One of the lessons Wiese has learned from the shooting is that the ways in which police — and often reporters — identify people affected by violent crime is frequently too rigid.
“There were a lot of people who are connected to the dance studio who might have been there earlier, or who had a close relative who was there, or are somehow associated with that night, but they aren’t what I would consider a victim or a witness, because they weren’t there when bullets were being fired,” Wiese explained. “But they’re still affected by this. … I had to learn about that process, because it was new for us.”
A year later, Wiese said, the department often speaks to people who are coming to terms with that emotional damage, left behind without physical markers.
“What we’ve done in the last year has been an internal assessment to make sure we’re doing that one percent the right way, and externally giving the community the support they need.”
And, as for Wiese himself, he said that he is leaning on family and friends to continue his own recovery from that night.
“I’m doing okay,” Wiese said. “I learned early on that police officers suffer more trauma, and have more issues in their lives, if they internalize the trauma they see.
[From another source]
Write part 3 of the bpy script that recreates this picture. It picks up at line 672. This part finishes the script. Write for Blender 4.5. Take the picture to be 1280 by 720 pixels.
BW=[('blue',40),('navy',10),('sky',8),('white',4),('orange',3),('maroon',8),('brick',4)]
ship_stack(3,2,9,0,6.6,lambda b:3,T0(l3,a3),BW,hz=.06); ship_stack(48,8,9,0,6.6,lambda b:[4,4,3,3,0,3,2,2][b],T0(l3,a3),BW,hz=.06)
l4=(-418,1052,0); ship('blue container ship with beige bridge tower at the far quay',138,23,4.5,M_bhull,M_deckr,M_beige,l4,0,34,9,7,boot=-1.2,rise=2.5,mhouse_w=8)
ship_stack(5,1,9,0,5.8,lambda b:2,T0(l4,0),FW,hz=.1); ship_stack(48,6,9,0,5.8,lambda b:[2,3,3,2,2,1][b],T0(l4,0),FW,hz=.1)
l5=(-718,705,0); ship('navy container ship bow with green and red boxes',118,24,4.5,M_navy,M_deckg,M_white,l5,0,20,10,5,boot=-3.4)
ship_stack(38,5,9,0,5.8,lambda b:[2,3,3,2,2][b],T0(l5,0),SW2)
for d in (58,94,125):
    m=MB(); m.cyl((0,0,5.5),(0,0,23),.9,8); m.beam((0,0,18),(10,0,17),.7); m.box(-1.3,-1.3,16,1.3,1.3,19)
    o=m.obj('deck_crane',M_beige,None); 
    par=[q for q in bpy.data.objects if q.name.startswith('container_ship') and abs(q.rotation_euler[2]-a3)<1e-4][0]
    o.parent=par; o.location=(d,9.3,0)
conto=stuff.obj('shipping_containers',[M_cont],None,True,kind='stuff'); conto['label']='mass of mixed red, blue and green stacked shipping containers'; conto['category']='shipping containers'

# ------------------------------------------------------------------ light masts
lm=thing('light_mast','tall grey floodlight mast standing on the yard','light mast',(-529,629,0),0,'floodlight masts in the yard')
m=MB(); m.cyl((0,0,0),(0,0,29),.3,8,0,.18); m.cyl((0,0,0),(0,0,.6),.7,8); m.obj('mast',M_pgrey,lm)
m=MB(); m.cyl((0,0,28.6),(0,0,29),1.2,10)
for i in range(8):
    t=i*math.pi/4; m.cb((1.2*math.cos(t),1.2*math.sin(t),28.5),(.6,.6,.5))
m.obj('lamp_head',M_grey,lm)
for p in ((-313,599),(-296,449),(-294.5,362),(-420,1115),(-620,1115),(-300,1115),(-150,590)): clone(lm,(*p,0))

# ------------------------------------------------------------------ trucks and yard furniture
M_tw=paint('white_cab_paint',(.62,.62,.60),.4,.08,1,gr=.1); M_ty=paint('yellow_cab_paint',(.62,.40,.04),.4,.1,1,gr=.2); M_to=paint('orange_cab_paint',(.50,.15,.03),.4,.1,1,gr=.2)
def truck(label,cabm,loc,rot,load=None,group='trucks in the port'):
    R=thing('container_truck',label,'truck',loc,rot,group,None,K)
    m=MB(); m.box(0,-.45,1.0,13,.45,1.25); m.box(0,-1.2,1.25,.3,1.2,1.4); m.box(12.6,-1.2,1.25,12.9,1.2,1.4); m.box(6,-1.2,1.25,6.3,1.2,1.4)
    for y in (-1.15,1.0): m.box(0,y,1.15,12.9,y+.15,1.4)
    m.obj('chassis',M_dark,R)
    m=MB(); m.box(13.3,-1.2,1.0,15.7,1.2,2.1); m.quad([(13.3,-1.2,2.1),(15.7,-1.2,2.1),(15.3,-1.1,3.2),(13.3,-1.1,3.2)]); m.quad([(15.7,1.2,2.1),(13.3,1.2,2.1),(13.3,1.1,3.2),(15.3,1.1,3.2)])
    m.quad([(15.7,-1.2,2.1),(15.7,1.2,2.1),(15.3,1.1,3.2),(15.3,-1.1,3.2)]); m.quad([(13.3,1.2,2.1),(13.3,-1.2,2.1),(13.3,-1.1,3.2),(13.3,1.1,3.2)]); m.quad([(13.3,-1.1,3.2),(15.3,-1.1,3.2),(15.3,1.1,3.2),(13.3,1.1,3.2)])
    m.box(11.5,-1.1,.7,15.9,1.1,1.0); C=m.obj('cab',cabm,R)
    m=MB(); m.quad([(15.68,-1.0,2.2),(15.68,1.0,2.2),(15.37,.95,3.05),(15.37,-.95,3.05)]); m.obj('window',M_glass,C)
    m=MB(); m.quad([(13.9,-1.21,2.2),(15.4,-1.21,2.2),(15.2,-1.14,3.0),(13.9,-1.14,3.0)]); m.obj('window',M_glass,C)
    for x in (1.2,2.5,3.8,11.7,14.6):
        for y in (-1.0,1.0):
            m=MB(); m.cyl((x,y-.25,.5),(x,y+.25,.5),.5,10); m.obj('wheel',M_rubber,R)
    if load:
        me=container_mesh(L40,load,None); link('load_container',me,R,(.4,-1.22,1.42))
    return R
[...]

I am a huge advocate for talking about things. I have expressed myself to the point where my demons are out.”
The Star Ballroom and Dance Studio is still standing in Monterey Park, still offering dance classes, its physical presence mostly unchanged. Many places where mass shootings happen are either rebuilt, or demolished entirely. But the ballroom has stayed.
“I can’t drive by that location without thinking of all those people,” Wiese said. “There’s a Bank of America attached to it. If I go to that ATM and pull some cash out, I think about all the lives that were affected that night. I look at myself like a sheepdog that affects the flock. Part of me wishes I could have done more that night to stop that guy before it happened, but I also know that there’s nothing I could have done. But we’re all sheepdogs. And we don’t like for members of the flock to be hurt.”